EXERCISE PROMPT: Return all of the data exactly as written, without the pictures.
>> Start SOURCE MATERIAL
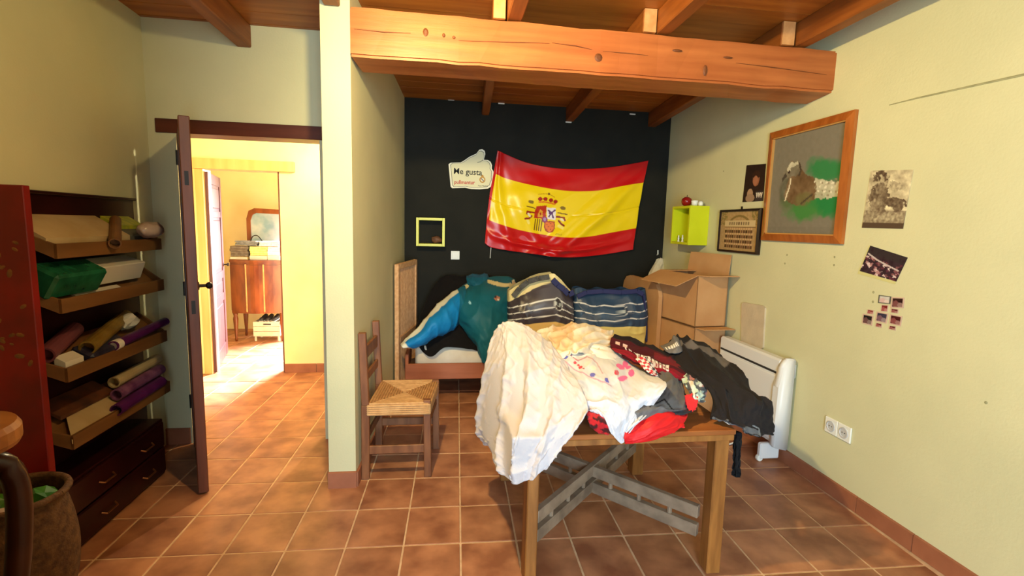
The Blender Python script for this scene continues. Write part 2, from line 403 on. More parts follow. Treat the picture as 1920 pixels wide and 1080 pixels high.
# trims: lintel of the doorway, frame of the hall opening
bm = B(); box(bm, (-1.752, WD-.012, 2.013), (-.615, WD+.175, 2.097), .003); setp(obj('trim_1', bm, M_lintel), kind='structure')
bm = B(); box(bm, (-2.29, HB-.035, 1.945), (-1.385, HB+.145, 2.04), .004)
t2 = setp(obj('trim_2', bm, M_jamb), kind='structure')
obj('jamb', box(B(), (-2.26, HB-.02, 0), (-2.19, HB+.145, 1.945), .003), M_jamb, t2)
obj('jamb', box(B(), (-1.545, HB+.002, 0), (-1.515, HB+.145, 1.945), .003), M_doorw, t2)
# marks on the right wall
wr = bpy.data.objects['wall_right']
M_mark = mat('wall_scuff', (150, 148, 112), (172, 168, 130), 20, .9)
a = on(1668, 197, X=WR); b = on(1720, 184, X=WR); c = on(1920, 140, X=WR)
bm = B(); tube(bm, [Vector(p)-Vector((.001, 0, 0)) for p in (a, b, c, c+(c-b)*.5)], [.002, .004, .005, .005], 6); obj('plaster_crack', bm, M_mark, wr)
for x, yy in [(1476, 478), (1472, 494), (1565, 482), (1564, 497), (1638, 548), (1637, 566), (1849, 755), (1357, 321)]:
    p = on(x, yy, X=WR); bm = B(); lathe(bm, [(.004, 0), (.007, .001), (.003, .002)], (0, 0, 0), 8, Matrix.Translation(p) @ Matrix.Rotation(-math.pi/2, 4, 'Y')); obj('nail_hole', bm, M_mark, wr)
pl = [on(x, y_, X=WR-.012) for x, y_ in [(1390, 570), (1394, 567), (1430, 573), (1434, 577), (1430, 652), (1426, 655), (1392, 643), (1389, 638)]]
obj('plaster_patch', prism(B(), [Vector(p) for p in pl], (.012, 0, 0)), mat('pinkish_plaster', (206, 188, 160), (194, 176, 150), 9, .9, .2, 60), wr)
bw = bpy.data.objects['wall_back']
for x, yy in [(846, 187), (940, 194), (1066, 229), (1186, 214)]:
    p = on(x, yy, Y=WB-.004); obj('daylight_gap', box(B(), p-np.array([.03, .004, .006]), p+np.array([.03, .004, .006]), .003), M_plastic, bw)  # white boxes standing in for daylight leaking through gaps under the ceiling

# ---- beam and rafters
bm = B(); hexa(bm, [(-.47, 2.73, 2.335), (WR, 2.73, 2.325), (WR, 2.95, 2.305), (-.44, 2.95, 2.315), (-.47, 2.73, 2.572), (WR, 2.73, 2.555), (WR, 2.95, 2.555), (-.44, 2.95, 2.572)])
bmesh.ops.subdivide_edges(bm, edges=[e for e in bm.edges if e.calc_length() > 1], cuts=24)
rr = random.Random(3)
for v in bm.verts:
    if -.4 < v.co.x < 2.2: v.co.z += rr.uniform(-.004, .004); v.co.y += rr.uniform(-.003, .003)
bmesh.ops.bevel(bm, geom=[e for e in bm.edges if e.calc_length() < .16 and len(e.link_faces) == 2 and e.calc_face_angle(0) > 1], offset=.012, segments=2, affect='EDGES')
beam = setp(obj('ceiling_beam', bm, M_beam), 'massive honey-coloured squared timber beam spanning under the ceiling', 'beam')
kn = B()
def knot(x, y_, rx, rz):
    p = on(x, y_, Y=2.725); lathe(kn, [(1, 0), (.5, .004)], (0, 0, 0), 10, Matrix.Translation(p) @ Matrix.Rotation(math.pi/2, 4, 'X') @ Matrix.Diagonal((rx, rz, 1, 1)))
for a in [(1122, 108, .022, .022), (798, 60, .014, .02), (832, 66, .008, .01), (851, 70, .008, .008), (1322, 132, .012, .03), (1270, 95, .03, .008), (1365, 108, .03, .006)]: knot(*a)
obj('knot', kn, M_beamdk, beam)
kn = B()
for L_ in ([(664, 54), (720, 60), (770, 62)], [(860, 76), (960, 79), (1030, 81)], [(1035, 80), (1080, 86), (1110, 93)], [(1130, 96), (1180, 100), (1215, 104)], [(1380, 118), (1440, 125), (1550, 140)]):
    tube(kn, [Vector(on(x, y_, Y=2.727)) for x, y_ in L_], [.001, .003, .001], 5)
obj('crack', kn, M_beamdk, beam)
def rafter(x0, x1, y0, y1, wd, z0, z1, label, group, endcap=False):
    bm = B(); h = wd/2
    zt = ceil_z(y0)-.001, ceil_z(y1)-.001
    hexa(bm, [(x0-h, y0, z0), (x0+h, y0, z0), (x1+h, y1, z1), (x1-h, y1, z1), (x0-h, y0, zt[0]), (x0+h, y0, zt[0]), (x1+h, y1, zt[1]), (x1-h, y1, zt[1])])
    bmesh.ops.bevel(bm, geom=list(bm.edges), offset=.006, segments=1, affect='EDGES')
    o = setp(obj('rafter', bm, M_raft), label, 'rafter', group)
    if endcap:
        obj('cut_end', box(B(), (x0-h+.004, y0-.004, z0+.004), (x0+h-.004, y0+.002, zt[0]-.003)), M_cut, o)
    return o
GA, GB = 'short rafters over the alcove', 'rafters running from the beam over the room'
rafter(.284, .392, 2.738, WB, .07, 2.572, 2.532, 'left of the three rafters between beam and black wall, sawn end above the beam', GA, True)
rafter(1.112, 1.21, 2.738, WB, .078, 2.568, 2.518, 'middle of the three rafters between beam and black wall, sawn end above the beam', GA, True)
rafter(1.94, 2.05, 2.738, WB, .082, 2.562, 2.512, 'right of the three rafters between beam and black wall, nearest the pale green wall', GA, True)
rafter(.33, .367, -1.7, 2.93, .08, 2.59, 2.574, 'rafter coming from above the viewer onto the beam near its left end', GB)
rafter(1.15, 1.196, -1.7, 2.93, .08, 2.59, 2.57, 'rafter coming from above the viewer onto the middle of the beam', GB)
rafter(1.985, 2.032, -1.7, 2.93, .08, 2.59, 2.565, 'rafter beside the pale green wall coming from above the viewer onto the beam', GB)
rafter(-1.245, -1.222, -1.7, WD, .085, 2.56, 2.548, 'rafter over the left part of the room, ending above the doorway', GB)
rafter(-.525, -.56, .47, 2.745, .08, 2.58, 2.57, 'rafter running over the whitewashed column', GB)
# pendant lamp just above the frame
t = empty('pendant_lamp', LAMP, 'bare bulb holder hanging from the ceiling in front of the beam', 'lamp')
bm = B(); tube(bm, [(LAMP[0], LAMP[1], LAMP[2]+.10), (LAMP[0], LAMP[1], ceil_z(1.7))], .004, 6); obj('cord', bm, M_iron, t)
bm = B(); lathe(bm, [(.012, .045), (.02, .05), (.02, .09), (.006, .105)], LAMP, 12); obj('socket', bm, M_iron, t)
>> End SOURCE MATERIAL
FINAL RESULT:
The Blender Python script for this scene continues. Write part 2, from line 403 on. More parts follow. Treat the picture as 1920 pixels wide and 1080 pixels high.
# trims: lintel of the doorway, frame of the hall opening
bm = B(); box(bm, (-1.752, WD-.012, 2.013), (-.615, WD+.175, 2.097), .003); setp(obj('trim_1', bm, M_lintel), kind='structure')
bm = B(); box(bm, (-2.29, HB-.035, 1.945), (-1.385, HB+.145, 2.04), .004)
t2 = setp(obj('trim_2', bm, M_jamb), kind='structure')
obj('jamb', box(B(), (-2.26, HB-.02, 0), (-2.19, HB+.145, 1.945), .003), M_jamb, t2)
obj('jamb', box(B(), (-1.545, HB+.002, 0), (-1.515, HB+.145, 1.945), .003), M_doorw, t2)
# marks on the right wall
wr = bpy.data.objects['wall_right']
M_mark = mat('wall_scuff', (150, 148, 112), (172, 168, 130), 20, .9)
a = on(1668, 197, X=WR); b = on(1720, 184, X=WR); c = on(1920, 140, X=WR)
bm = B(); tube(bm, [Vector(p)-Vector((.001, 0, 0)) for p in (a, b, c, c+(c-b)*.5)], [.002, .004, .005, .005], 6); obj('plaster_crack', bm, M_mark, wr)
for x, yy in [(1476, 478), (1472, 494), (1565, 482), (1564, 497), (1638, 548), (1637, 566), (1849, 755), (1357, 321)]:
    p = on(x, yy, X=WR); bm = B(); lathe(bm, [(.004, 0), (.007, .001), (.003, .002)], (0, 0, 0), 8, Matrix.Translation(p) @ Matrix.Rotation(-math.pi/2, 4, 'Y')); obj('nail_hole', bm, M_mark, wr)
pl = [on(x, y_, X=WR-.012) for x, y_ in [(1390, 570), (1394, 567), (1430, 573), (1434, 577), (1430, 652), (1426, 655), (1392, 643), (1389, 638)]]
obj('plaster_patch', prism(B(), [Vector(p) for p in pl], (.012, 0, 0)), mat('pinkish_plaster', (206, 188, 160), (194, 176, 150), 9, .9, .2, 60), wr)
bw = bpy.data.objects['wall_back']
for x, yy in [(846, 187), (940, 194), (1066, 229), (1186, 214)]:
    p = on(x, yy, Y=WB-.004); obj('daylight_gap', box(B(), p-np.array([.03, .004, .006]), p+np.array([.03, .004, .006]), .003), M_plastic, bw)  # white boxes standing in for daylight leaking through gaps under the ceiling

# ---- beam and rafters
bm = B(); hexa(bm, [(-.47, 2.73, 2.335), (WR, 2.73, 2.325), (WR, 2.95, 2.305), (-.44, 2.95, 2.315), (-.47, 2.73, 2.572), (WR, 2.73, 2.555), (WR, 2.95, 2.555), (-.44, 2.95, 2.572)])
bmesh.ops.subdivide_edges(bm, edges=[e for e in bm.edges if e.calc_length() > 1], cuts=24)
rr = random.Random(3)
for v in bm.verts:
    if -.4 < v.co.x < 2.2: v.co.z += rr.uniform(-.004, .004); v.co.y += rr.uniform(-.003, .003)
bmesh.ops.bevel(bm, geom=[e for e in bm.edges if e.calc_length() < .16 and len(e.link_faces) == 2 and e.calc_face_angle(0) > 1], offset=.012, segments=2, affect='EDGES')
beam = setp(obj('ceiling_beam', bm, M_beam), 'massive honey-coloured squared timber beam spanning under the ceiling', 'beam')
kn = B()
def knot(x, y_, rx, rz):
    p = on(x, y_, Y=2.725); lathe(kn, [(1, 0), (.5, .004)], (0, 0, 0), 10, Matrix.Translation(p) @ Matrix.Rotation(math.pi/2, 4, 'X') @ Matrix.Diagonal((rx, rz, 1, 1)))
for a in [(1122, 108, .022, .022), (798, 60, .014, .02), (832, 66, .008, .01), (851, 70, .008, .008), (1322, 132, .012, .03), (1270, 95, .03, .008), (1365, 108, .03, .006)]: knot(*a)
obj('knot', kn, M_beamdk, beam)
kn = B()
for L_ in ([(664, 54), (720, 60), (770, 62)], [(860, 76), (960, 79), (1030, 81)], [(1035, 80), (1080, 86), (1110, 93)], [(1130, 96), (1180, 100), (1215, 104)], [(1380, 118), (1440, 125), (1550, 140)]):
    tube(kn, [Vector(on(x, y_, Y=2.727)) for x, y_ in L_], [.001, .003, .001], 5)
obj('crack', kn, M_beamdk, beam)
def rafter(x0, x1, y0, y1, wd, z0, z1, label, group, endcap=False):
    bm = B(); h = wd/2
    zt = ceil_z(y0)-.001, ceil_z(y1)-.001
    hexa(bm, [(x0-h, y0, z0), (x0+h, y0, z0), (x1+h, y1, z1), (x1-h, y1, z1), (x0-h, y0, zt[0]), (x0+h, y0, zt[0]), (x1+h, y1, zt[1]), (x1-h, y1, zt[1])])
    bmesh.ops.bevel(bm, geom=list(bm.edges), offset=.006, segments=1, affect='EDGES')
    o = setp(obj('rafter', bm, M_raft), label, 'rafter', group)
    if endcap:
        obj('cut_end', box(B(), (x0-h+.004, y0-.004, z0+.004), (x0+h-.004, y0+.002, zt[0]-.003)), M_cut, o)
    return o
GA, GB = 'short rafters over the alcove', 'rafters running from the beam over the room'
rafter(.284, .392, 2.738, WB, .07, 2.572, 2.532, 'left of the three rafters between beam and black wall, sawn end above the beam', GA, True)
rafter(1.112, 1.21, 2.738, WB, .078, 2.568, 2.518, 'middle of the three rafters between beam and black wall, sawn end above the beam', GA, True)
rafter(1.94, 2.05, 2.738, WB, .082, 2.562, 2.512, 'right of the three rafters between beam and black wall, nearest the pale green wall', GA, True)
rafter(.33, .367, -1.7, 2.93, .08, 2.59, 2.574, 'rafter coming from above the viewer onto the beam near its left end', GB)
rafter(1.15, 1.196, -1.7, 2.93, .08, 2.59, 2.57, 'rafter coming from above the viewer onto the middle of the beam', GB)
rafter(1.985, 2.032, -1.7, 2.93, .08, 2.59, 2.565, 'rafter beside the pale green wall coming from above the viewer onto the beam', GB)
rafter(-1.245, -1.222, -1.7, WD, .085, 2.56, 2.548, 'rafter over the left part of the room, ending above the doorway', GB)
rafter(-.525, -.56, .47, 2.745, .08, 2.58, 2.57, 'rafter running over the whitewashed column', GB)
# pendant lamp just above the frame
t = empty('pendant_lamp', LAMP, 'bare bulb holder hanging from the ceiling in front of the beam', 'lamp')
bm = B(); tube(bm, [(LAMP[0], LAMP[1], LAMP[2]+.10), (LAMP[0], LAMP[1], ceil_z(1.7))], .004, 6); obj('cord', bm, M_iron, t)
bm = B(); lathe(bm, [(.012, .045), (.02, .05), (.02, .09), (.006, .105)], LAMP, 12); obj('socket', bm, M_iron, t)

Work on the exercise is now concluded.